**COLLECTED DATA:**
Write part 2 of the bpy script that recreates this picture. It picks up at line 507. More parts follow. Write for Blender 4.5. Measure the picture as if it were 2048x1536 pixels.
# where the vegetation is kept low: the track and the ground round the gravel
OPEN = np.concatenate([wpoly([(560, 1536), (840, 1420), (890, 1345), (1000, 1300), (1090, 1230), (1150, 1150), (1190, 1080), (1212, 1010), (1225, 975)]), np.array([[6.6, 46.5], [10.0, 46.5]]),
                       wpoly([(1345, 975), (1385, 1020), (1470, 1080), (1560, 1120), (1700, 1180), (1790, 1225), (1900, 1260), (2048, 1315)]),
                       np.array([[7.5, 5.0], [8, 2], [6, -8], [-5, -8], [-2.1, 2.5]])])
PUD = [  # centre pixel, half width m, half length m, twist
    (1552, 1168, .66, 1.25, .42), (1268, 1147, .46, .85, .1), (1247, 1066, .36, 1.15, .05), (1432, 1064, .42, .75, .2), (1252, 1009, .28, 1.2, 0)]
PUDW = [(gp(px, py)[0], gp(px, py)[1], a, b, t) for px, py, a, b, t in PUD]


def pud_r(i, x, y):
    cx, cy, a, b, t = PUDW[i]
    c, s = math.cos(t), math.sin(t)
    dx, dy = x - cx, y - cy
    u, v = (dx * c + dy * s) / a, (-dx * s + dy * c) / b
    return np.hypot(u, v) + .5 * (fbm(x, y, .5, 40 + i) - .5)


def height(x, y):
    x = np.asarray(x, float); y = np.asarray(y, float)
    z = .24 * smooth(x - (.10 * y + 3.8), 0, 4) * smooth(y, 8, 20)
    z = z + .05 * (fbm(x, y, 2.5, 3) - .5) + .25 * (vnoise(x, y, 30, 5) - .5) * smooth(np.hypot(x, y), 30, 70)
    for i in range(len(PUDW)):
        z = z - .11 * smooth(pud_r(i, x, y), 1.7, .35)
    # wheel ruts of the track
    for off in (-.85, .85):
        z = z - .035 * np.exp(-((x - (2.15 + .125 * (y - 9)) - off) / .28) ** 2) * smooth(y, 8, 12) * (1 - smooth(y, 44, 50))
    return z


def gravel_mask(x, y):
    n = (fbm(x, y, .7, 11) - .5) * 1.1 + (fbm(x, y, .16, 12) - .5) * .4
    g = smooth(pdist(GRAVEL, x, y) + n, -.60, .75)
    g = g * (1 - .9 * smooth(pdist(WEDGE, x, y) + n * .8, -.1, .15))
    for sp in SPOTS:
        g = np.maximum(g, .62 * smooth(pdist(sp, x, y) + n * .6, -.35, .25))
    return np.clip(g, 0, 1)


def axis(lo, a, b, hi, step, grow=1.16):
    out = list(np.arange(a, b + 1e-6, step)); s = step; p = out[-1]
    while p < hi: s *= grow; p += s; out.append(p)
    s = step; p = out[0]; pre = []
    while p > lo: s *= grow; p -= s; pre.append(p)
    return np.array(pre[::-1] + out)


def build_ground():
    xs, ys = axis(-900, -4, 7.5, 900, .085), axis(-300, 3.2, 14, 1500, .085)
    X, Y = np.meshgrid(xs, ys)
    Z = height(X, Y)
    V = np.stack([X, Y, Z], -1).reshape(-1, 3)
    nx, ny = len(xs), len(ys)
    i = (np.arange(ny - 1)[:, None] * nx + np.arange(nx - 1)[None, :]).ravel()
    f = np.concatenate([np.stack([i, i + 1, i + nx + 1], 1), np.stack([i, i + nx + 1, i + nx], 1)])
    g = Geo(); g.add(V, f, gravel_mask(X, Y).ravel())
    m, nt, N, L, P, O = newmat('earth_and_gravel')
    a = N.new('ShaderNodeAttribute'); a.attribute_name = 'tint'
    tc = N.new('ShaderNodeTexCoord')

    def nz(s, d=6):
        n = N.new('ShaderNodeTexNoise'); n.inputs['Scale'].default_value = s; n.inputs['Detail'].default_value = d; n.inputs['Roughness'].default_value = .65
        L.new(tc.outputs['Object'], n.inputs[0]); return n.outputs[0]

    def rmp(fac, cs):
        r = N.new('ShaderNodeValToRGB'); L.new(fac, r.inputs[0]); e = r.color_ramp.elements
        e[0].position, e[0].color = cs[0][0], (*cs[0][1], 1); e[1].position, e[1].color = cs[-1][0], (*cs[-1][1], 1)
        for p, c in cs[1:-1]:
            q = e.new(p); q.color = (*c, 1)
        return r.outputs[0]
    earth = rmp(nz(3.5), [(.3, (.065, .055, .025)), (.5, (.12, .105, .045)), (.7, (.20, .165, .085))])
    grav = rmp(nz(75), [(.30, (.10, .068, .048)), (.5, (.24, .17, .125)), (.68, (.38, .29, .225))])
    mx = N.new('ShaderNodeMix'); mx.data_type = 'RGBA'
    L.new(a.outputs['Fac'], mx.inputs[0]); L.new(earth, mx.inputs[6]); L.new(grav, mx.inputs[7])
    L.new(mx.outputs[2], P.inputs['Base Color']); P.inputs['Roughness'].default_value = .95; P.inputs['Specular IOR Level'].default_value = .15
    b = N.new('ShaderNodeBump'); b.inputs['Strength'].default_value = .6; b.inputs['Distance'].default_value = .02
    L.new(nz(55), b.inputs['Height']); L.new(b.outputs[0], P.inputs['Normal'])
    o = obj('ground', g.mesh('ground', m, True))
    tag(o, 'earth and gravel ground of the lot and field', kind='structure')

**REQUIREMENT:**
Return the whole listing exactly.

**OUTPUT FOR THIS EXERCISE:**
Write part 2 of the bpy script that recreates this picture. It picks up at line 507. More parts follow. Write for Blender 4.5. Measure the picture as if it were 2048x1536 pixels.
# where the vegetation is kept low: the track and the ground round the gravel
OPEN = np.concatenate([wpoly([(560, 1536), (840, 1420), (890, 1345), (1000, 1300), (1090, 1230), (1150, 1150), (1190, 1080), (1212, 1010), (1225, 975)]), np.array([[6.6, 46.5], [10.0, 46.5]]),
                       wpoly([(1345, 975), (1385, 1020), (1470, 1080), (1560, 1120), (1700, 1180), (1790, 1225), (1900, 1260), (2048, 1315)]),
                       np.array([[7.5, 5.0], [8, 2], [6, -8], [-5, -8], [-2.1, 2.5]])])
PUD = [  # centre pixel, half width m, half length m, twist
    (1552, 1168, .66, 1.25, .42), (1268, 1147, .46, .85, .1), (1247, 1066, .36, 1.15, .05), (1432, 1064, .42, .75, .2), (1252, 1009, .28, 1.2, 0)]
PUDW = [(gp(px, py)[0], gp(px, py)[1], a, b, t) for px, py, a, b, t in PUD]


def pud_r(i, x, y):
    cx, cy, a, b, t = PUDW[i]
    c, s = math.cos(t), math.sin(t)
    dx, dy = x - cx, y - cy
    u, v = (dx * c + dy * s) / a, (-dx * s + dy * c) / b
    return np.hypot(u, v) + .5 * (fbm(x, y, .5, 40 + i) - .5)


def height(x, y):
    x = np.asarray(x, float); y = np.asarray(y, float)
    z = .24 * smooth(x - (.10 * y + 3.8), 0, 4) * smooth(y, 8, 20)
    z = z + .05 * (fbm(x, y, 2.5, 3) - .5) + .25 * (vnoise(x, y, 30, 5) - .5) * smooth(np.hypot(x, y), 30, 70)
    for i in range(len(PUDW)):
        z = z - .11 * smooth(pud_r(i, x, y), 1.7, .35)
    # wheel ruts of the track
    for off in (-.85, .85):
        z = z - .035 * np.exp(-((x - (2.15 + .125 * (y - 9)) - off) / .28) ** 2) * smooth(y, 8, 12) * (1 - smooth(y, 44, 50))
    return z


def gravel_mask(x, y):
    n = (fbm(x, y, .7, 11) - .5) * 1.1 + (fbm(x, y, .16, 12) - .5) * .4
    g = smooth(pdist(GRAVEL, x, y) + n, -.60, .75)
    g = g * (1 - .9 * smooth(pdist(WEDGE, x, y) + n * .8, -.1, .15))
    for sp in SPOTS:
        g = np.maximum(g, .62 * smooth(pdist(sp, x, y) + n * .6, -.35, .25))
    return np.clip(g, 0, 1)


def axis(lo, a, b, hi, step, grow=1.16):
    out = list(np.arange(a, b + 1e-6, step)); s = step; p = out[-1]
    while p < hi: s *= grow; p += s; out.append(p)
    s = step; p = out[0]; pre = []
    while p > lo: s *= grow; p -= s; pre.append(p)
    return np.array(pre[::-1] + out)


def build_ground():
    xs, ys = axis(-900, -4, 7.5, 900, .085), axis(-300, 3.2, 14, 1500, .085)
    X, Y = np.meshgrid(xs, ys)
    Z = height(X, Y)
    V = np.stack([X, Y, Z], -1).reshape(-1, 3)
    nx, ny = len(xs), len(ys)
    i = (np.arange(ny - 1)[:, None] * nx + np.arange(nx - 1)[None, :]).ravel()
    f = np.concatenate([np.stack([i, i + 1, i + nx + 1], 1), np.stack([i, i + nx + 1, i + nx], 1)])
    g = Geo(); g.add(V, f, gravel_mask(X, Y).ravel())
    m, nt, N, L, P, O = newmat('earth_and_gravel')
    a = N.new('ShaderNodeAttribute'); a.attribute_name = 'tint'
    tc = N.new('ShaderNodeTexCoord')

    def nz(s, d=6):
        n = N.new('ShaderNodeTexNoise'); n.inputs['Scale'].default_value = s; n.inputs['Detail'].default_value = d; n.inputs['Roughness'].default_value = .65
        L.new(tc.outputs['Object'], n.inputs[0]); return n.outputs[0]

    def rmp(fac, cs):
        r = N.new('ShaderNodeValToRGB'); L.new(fac, r.inputs[0]); e = r.color_ramp.elements
        e[0].position, e[0].color = cs[0][0], (*cs[0][1], 1); e[1].position, e[1].color = cs[-1][0], (*cs[-1][1], 1)
        for p, c in cs[1:-1]:
            q = e.new(p); q.color = (*c, 1)
        return r.outputs[0]
    earth = rmp(nz(3.5), [(.3, (.065, .055, .025)), (.5, (.12, .105, .045)), (.7, (.20, .165, .085))])
    grav = rmp(nz(75), [(.30, (.10, .068, .048)), (.5, (.24, .17, .125)), (.68, (.38, .29, .225))])
    mx = N.new('ShaderNodeMix'); mx.data_type = 'RGBA'
    L.new(a.outputs['Fac'], mx.inputs[0]); L.new(earth, mx.inputs[6]); L.new(grav, mx.inputs[7])
    L.new(mx.outputs[2], P.inputs['Base Color']); P.inputs['Roughness'].default_value = .95; P.inputs['Specular IOR Level'].default_value = .15
    b = N.new('ShaderNodeBump'); b.inputs['Strength'].default_value = .6; b.inputs['Distance'].default_value = .02
    L.new(nz(55), b.inputs['Height']); L.new(b.outputs[0], P.inputs['Normal'])
    o = obj('ground', g.mesh('ground', m, True))
    tag(o, 'earth and gravel ground of the lot and field', kind='structure')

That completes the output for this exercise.